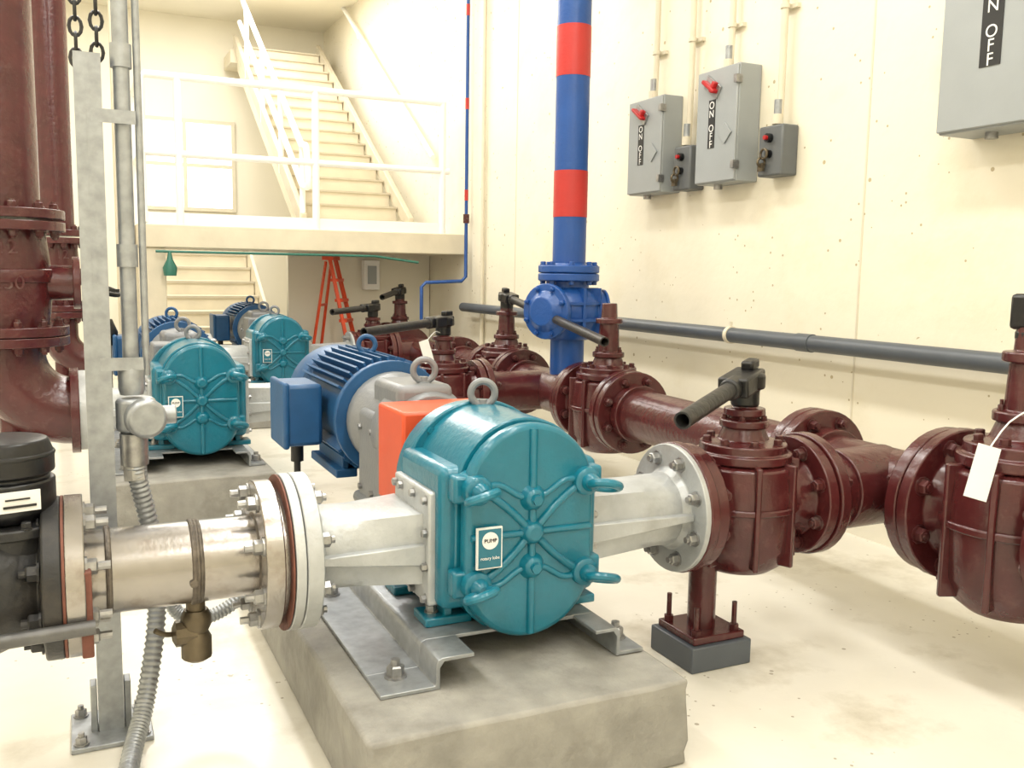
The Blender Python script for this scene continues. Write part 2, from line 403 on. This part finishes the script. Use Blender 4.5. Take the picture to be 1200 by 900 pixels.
    b.prism([(xr-.09,zt-t),(xr-.09,zt),(xr-.02,zt),(xr-.006,zt-.006),(xr,zt-.02),(xr,zb+t+.01),(xr+.004,zb+t),(xr+.09,zb+t),(xr+.09,zb),(xr-t,zb),(xr-t,zt-.03),(xr-.025,zt-t)],(0,y1,0),X,Z,Y,-.28-y1+.0005)
    done(b,'base_frame',GALV,P,bevel=.002,ang=50)
    b=B()
    for yy in (-.32,.45,1.15):
        for xx in (xl-.09,xr+.05):
            b.bolts((xx,yy,zb+t),Z,0,1,.024,None,0,stud=.7)
    for xx in (-.27,.25):b.bolts((xx,-.14,.405),Z,0,1,.016,None,0,stud=.4)
    done(b,'anchor_bolts',BOLT,P)
    Mo=empty('electric_motor',(ox,oy,0))
    ya,za=1.095,.84
    b=B();b.lathe((0,ya,za),Y,[(0,.2),(.0,.262),(.04,.262),(.06,.235),(.1,.225),(.78,.225),(.80,.25),(.86,.262),(.98,.262),(1.04,.24),(1.06,.19),(1.06,.05)],36);done(b,'motor_body',BLUEM,Mo,bevel=.004)
    b=B()
    for i in range(44):
        a=2*PI*i/44
        if abs(math.cos(a)-(-1))<.12: continue
        rot=Matrix.Rotation(-a,3,'Y');c=rot@Vector((.245,0,0))
        b.box((c.x,ya+.42,za+c.z),(.06,.72,.010),rot)
    done(b,'cooling_fins',BLUEM,Mo)
    tb=ya+.42
    b=B();b.box((-.335,tb,za-.01),(.17,.30,.29));done(b,'terminal_box',BLUEM,Mo,bevel=.02)
    b=B();b.box((-.42,tb,za-.01),(.03,.32,.31));done(b,'terminal_box_lid',BLUEM,Mo,bevel=.012)
    b=B();b.cyl((-.34,tb,za-.16),(-.34,tb,za-.25),.03);b.cyl((-.34,tb,za-.23),(-.34,tb,.0),.016);done(b,'motor_cable_conduit',IRON,Mo)
    b=B();eye(b,(0,ya+.4,za+.25),Y+X*.3,.04,.012);done(b,'motor_eye',BLUEM,Mo)
    b=B()
    for s in (-1,1): b.box((s*.17,ya+.4,za-.27),(.1,.5,.04));b.box((s*.17,ya+.4,za-.21),(.03,.45,.12))
    done(b,'motor_feet',BLUEM,Mo,bevel=.005)
    b=B();b.box(((padl+.38)/2,.355,.14),(.38-padl,2.03,.28));bmesh.ops.subdivide_edges(b.bm,edges=b.bm.edges,cuts=6,use_grid_fill=True)
    for v in b.bm.verts:
        if v.co.z>.01: v.co+=Vector([random.uniform(-.006,.006),random.uniform(-.006,.006),random.uniform(-.006,0)])
    pad=done(b,'concrete_pad',CONC,None,bevel=.012);pad.location=(ox,oy,0)
    return P
pump(1.28,2.85);pump(.69,6.22,-.54,guard=GREY);pump(1.84,9.45,-.54,guard=GREY)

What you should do
Leave out the pictures and retype every line above exactly.

Exercise result
The Blender Python script for this scene continues. Write part 2, from line 403 on. This part finishes the script. Use Blender 4.5. Take the picture to be 1200 by 900 pixels.
    b.prism([(xr-.09,zt-t),(xr-.09,zt),(xr-.02,zt),(xr-.006,zt-.006),(xr,zt-.02),(xr,zb+t+.01),(xr+.004,zb+t),(xr+.09,zb+t),(xr+.09,zb),(xr-t,zb),(xr-t,zt-.03),(xr-.025,zt-t)],(0,y1,0),X,Z,Y,-.28-y1+.0005)
    done(b,'base_frame',GALV,P,bevel=.002,ang=50)
    b=B()
    for yy in (-.32,.45,1.15):
        for xx in (xl-.09,xr+.05):
            b.bolts((xx,yy,zb+t),Z,0,1,.024,None,0,stud=.7)
    for xx in (-.27,.25):b.bolts((xx,-.14,.405),Z,0,1,.016,None,0,stud=.4)
    done(b,'anchor_bolts',BOLT,P)
    Mo=empty('electric_motor',(ox,oy,0))
    ya,za=1.095,.84
    b=B();b.lathe((0,ya,za),Y,[(0,.2),(.0,.262),(.04,.262),(.06,.235),(.1,.225),(.78,.225),(.80,.25),(.86,.262),(.98,.262),(1.04,.24),(1.06,.19),(1.06,.05)],36);done(b,'motor_body',BLUEM,Mo,bevel=.004)
    b=B()
    for i in range(44):
        a=2*PI*i/44
        if abs(math.cos(a)-(-1))<.12: continue
        rot=Matrix.Rotation(-a,3,'Y');c=rot@Vector((.245,0,0))
        b.box((c.x,ya+.42,za+c.z),(.06,.72,.010),rot)
    done(b,'cooling_fins',BLUEM,Mo)
    tb=ya+.42
    b=B();b.box((-.335,tb,za-.01),(.17,.30,.29));done(b,'terminal_box',BLUEM,Mo,bevel=.02)
    b=B();b.box((-.42,tb,za-.01),(.03,.32,.31));done(b,'terminal_box_lid',BLUEM,Mo,bevel=.012)
    b=B();b.cyl((-.34,tb,za-.16),(-.34,tb,za-.25),.03);b.cyl((-.34,tb,za-.23),(-.34,tb,.0),.016);done(b,'motor_cable_conduit',IRON,Mo)
    b=B();eye(b,(0,ya+.4,za+.25),Y+X*.3,.04,.012);done(b,'motor_eye',BLUEM,Mo)
    b=B()
    for s in (-1,1): b.box((s*.17,ya+.4,za-.27),(.1,.5,.04));b.box((s*.17,ya+.4,za-.21),(.03,.45,.12))
    done(b,'motor_feet',BLUEM,Mo,bevel=.005)
    b=B();b.box(((padl+.38)/2,.355,.14),(.38-padl,2.03,.28));bmesh.ops.subdivide_edges(b.bm,edges=b.bm.edges,cuts=6,use_grid_fill=True)
    for v in b.bm.verts:
        if v.co.z>.01: v.co+=Vector([random.uniform(-.006,.006),random.uniform(-.006,.006),random.uniform(-.006,0)])
    pad=done(b,'concrete_pad',CONC,None,bevel=.012);pad.location=(ox,oy,0)
    return P
pump(1.28,2.85);pump(.69,6.22,-.54,guard=GREY);pump(1.84,9.45,-.54,guard=GREY)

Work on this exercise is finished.